Les Noëls bourguignons de M. de la Monnoye, de l’Académie française
M. de la Monnoye (1641-1728) pouvait être fier ; il fut le premier bourguignon admis à l’Académie française. Ce conseiller correcteur à la Chambre des comptes de Dijon, sa ville natale qu’il habita jusqu’à l’âge de 66 ans, fut d’abord le premier lauréat de l’Académie pour le prix de poésie qui avait pour thème l’abolition du duel par Louis XIV. Cette victoire fut suivie de trois autres...
On raconte que les académiciens lassés de couronner la même tête, firent prier La Monnoye de ne plus concourir ; et il se présenta. Sa réception, en 1713, en remplacement de François-Séraphin Régnier-Desmarais (1632-1713), troisième secrétaire perpétuel, fut un événement littéraire et mondain ; elle donna lieu à la création des fauteuils. Cela on ne s’en souvient plus, alors que les Noëls Bourguignons semblent familiers comme un air d’une chanson, dont on ne se rappelle plus les paroles, que l’on fredonne sans y prêter attention. Il est vrai que les mots – même pour un bourguignon d’aujourd’hui – ne glissent pas facilement sur les lèvres :
« Sôverain moitre du tonarre,
Grand Dei, que vos ain fai d’un mô
Le cier, lai Leùgne, le fôlô,
L’euvre fan dôte à rare… »
Des vers qu’il est malaisé de traduire, même avec l’aide d’un « glossaire »… établi par La Monnoye.

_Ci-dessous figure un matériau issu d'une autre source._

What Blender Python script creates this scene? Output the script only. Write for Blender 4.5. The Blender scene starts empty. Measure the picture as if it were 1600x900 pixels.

Les Noëls Bourguignons autrement dit les Noeï de Guy Barôzaï, rédigés et composés par Bernard de la Monnoye connurent dès leur apparition, un succès énorme. Barôzai était le nom d'un vigneron qui portait un bas de couleur rose, ce nom fut ensuite étendu à tous les vignerons de la ville de Dijon. La première édition des Noëls fut naturellement imprimée à Dijon, chez Jan Rassaire, imprimeur et libraire ordignaire du roi, en 1701 ; mais chacun s’accorde pour affirmer que la meilleure est celle de 1720. Laquelle ? Elles seraient neuf, selon le bibliographe Gabriel Peignot à porter la même date, toutes portant la mention « quatreime edicion ».
Mais Peignot fort érudit aimait inventer. Deux sortent du lot, celle de 420 pages signalée par Charles Nodier, autre grand bibliographe et père de la bibliophilie moderne et l’autre qui contient 36 pages de musique et l’éloge funèbre de la Monnoye qui mourut en 1727. Celle-là ne serait-elle anti-datée ? Finalement tous les bibliographes se mettent d’accord autour de la version des 35 chants de Noël qui furent remis dans leur patois d’origine par F. Fertiault avec leur traduction française chez Lavigne en 1842. Cette impression contient aussi la musique et un glossaire contenant les termes qui « accompagnent le vigneron dans sa vie quotidienne ». Nous ne pouvons résister au plaisir de citer quelques uns des titres des articles : « An-dée, Cham-batin (Chambertin), cheulai, claucé (de soif), vin douçô, fillôte, gouisô, meire-gôte, Migieu (vin de Savigni), moutade (moutarde), Paraidi (2 vins de Bourgogne), ruchô, pitainche (argot, pour le vin), salaï (Bourguigon salaï), tavane, tillô, Venonge... »
« La verve de la Monnoye paraît naïve, mais elle très malicieuse », raconte-t-on. Les Noëls furent chantés à la cour, où l'on y découvrit la langue bourguignonne avec délices, sur des airs de Lulli ; « ces malins cantiques composés pour égayer accompagnaient bien les vins du même cru ». Ils causèrent pourtant à son auteur quelques désagréments ; la Sorbonne faillit les censurer. Mais tout s’arrangea grâce à quelques épigrammes de complaisance et l’auteur ne fut ni brûlé, ni envoyé aux galères.